● **SHORT EXERCISE**: Repeat every line of the data exactly, but not the pictures.

● **DATASET EXCERPT**:
╔══

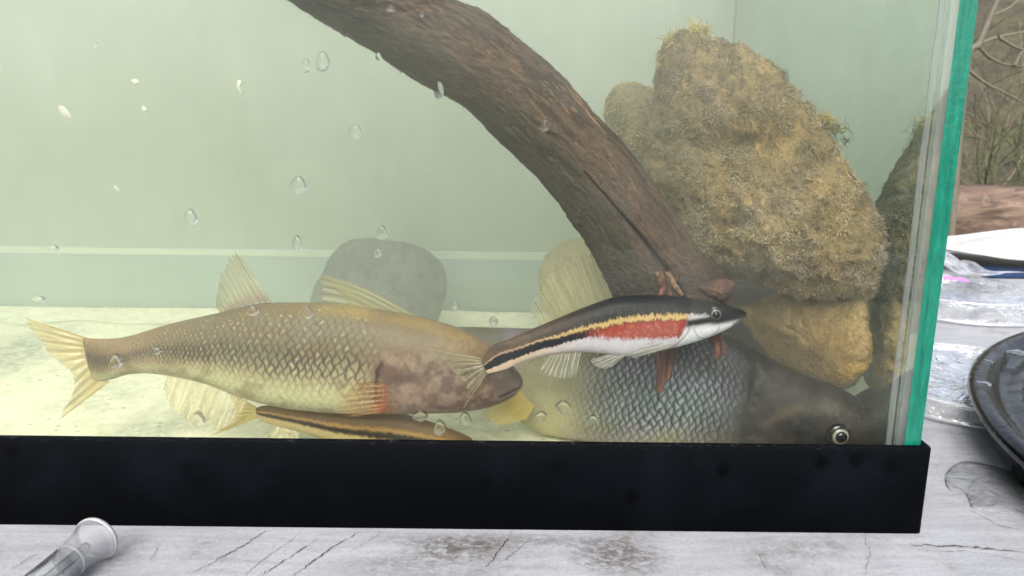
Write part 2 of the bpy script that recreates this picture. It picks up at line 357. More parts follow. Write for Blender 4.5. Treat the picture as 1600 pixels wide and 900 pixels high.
# pale sheet standing inside against the back glass
k = N('sage_backing'); pos = k.geo()
c = k.mix(k.ramp(k.noise(7, 4, .6, pos), .3, .7), (.24, .295, .225), (.28, .33, .26)); c = k.mix(k.math('MULTIPLY', k.ramp(k.noise(60, 7, .7, k.mapv(pos, (1, 1, .35))), .45, .7), .25), c, (.42, .47, .39))
M_back = k.done(k.pbr(c, .6))
M_band = m_simple('blue_green_band', (.21, .30, .26), (.25, .34, .29), 20, .5, .05)
M_seam = m_simple('pale_seam', (.42, .48, .36), (.46, .52, .40), 30, .5, .05)
bs = thing('backing_sheet', (-.17, TB-.002, FLZ), 'pale sage green sheet covering the back wall inside the fish tank', 'backing sheet')
def sheet(z0, z1, y, nx=60, nz=8):
    X, Z = np.meshgrid(np.linspace(TX0+.002, TX1-.0008, nx), np.linspace(z0, z1, nz), indexing='ij')
    return np.stack([X, y+(vnoise(X*14+9, Z*9)-.5)*.0004, Z], -1)
grid('panel', sheet(.0568, .285, TB-.001), M_back, bs)
grid('hem', sheet(.052, .0562, TB-.0016), M_seam, bs, smooth=True)
grid('lower_band', sheet(FLZ+.0005, .0515, TB-.001), M_band, bs)

# murky water
k = N('murky_water'); q = k.n('ShaderNodeVolumePrincipled', {'Color': (.88, .905, .84, 1), 'Density': 2.4, 'Anisotropy': .25})
M_water = k.done(q.outputs[0], vol=True)
wt = boxes('water', [(TX0+.0008, TX1-.0006, .0058, TB-.0026, FLZ+.0004, .284)], M_water); tag(wt, 'murky pale green water filling the fish tank', kind='structure')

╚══

● **COMPLETE RESPONSE**:
Write part 2 of the bpy script that recreates this picture. It picks up at line 357. More parts follow. Write for Blender 4.5. Treat the picture as 1600 pixels wide and 900 pixels high.
# pale sheet standing inside against the back glass
k = N('sage_backing'); pos = k.geo()
c = k.mix(k.ramp(k.noise(7, 4, .6, pos), .3, .7), (.24, .295, .225), (.28, .33, .26)); c = k.mix(k.math('MULTIPLY', k.ramp(k.noise(60, 7, .7, k.mapv(pos, (1, 1, .35))), .45, .7), .25), c, (.42, .47, .39))
M_back = k.done(k.pbr(c, .6))
M_band = m_simple('blue_green_band', (.21, .30, .26), (.25, .34, .29), 20, .5, .05)
M_seam = m_simple('pale_seam', (.42, .48, .36), (.46, .52, .40), 30, .5, .05)
bs = thing('backing_sheet', (-.17, TB-.002, FLZ), 'pale sage green sheet covering the back wall inside the fish tank', 'backing sheet')
def sheet(z0, z1, y, nx=60, nz=8):
    X, Z = np.meshgrid(np.linspace(TX0+.002, TX1-.0008, nx), np.linspace(z0, z1, nz), indexing='ij')
    return np.stack([X, y+(vnoise(X*14+9, Z*9)-.5)*.0004, Z], -1)
grid('panel', sheet(.0568, .285, TB-.001), M_back, bs)
grid('hem', sheet(.052, .0562, TB-.0016), M_seam, bs, smooth=True)
grid('lower_band', sheet(FLZ+.0005, .0515, TB-.001), M_band, bs)

# murky water
k = N('murky_water'); q = k.n('ShaderNodeVolumePrincipled', {'Color': (.88, .905, .84, 1), 'Density': 2.4, 'Anisotropy': .25})
M_water = k.done(q.outputs[0], vol=True)
wt = boxes('water', [(TX0+.0008, TX1-.0006, .0058, TB-.0026, FLZ+.0004, .284)], M_water); tag(wt, 'murky pale green water filling the fish tank', kind='structure')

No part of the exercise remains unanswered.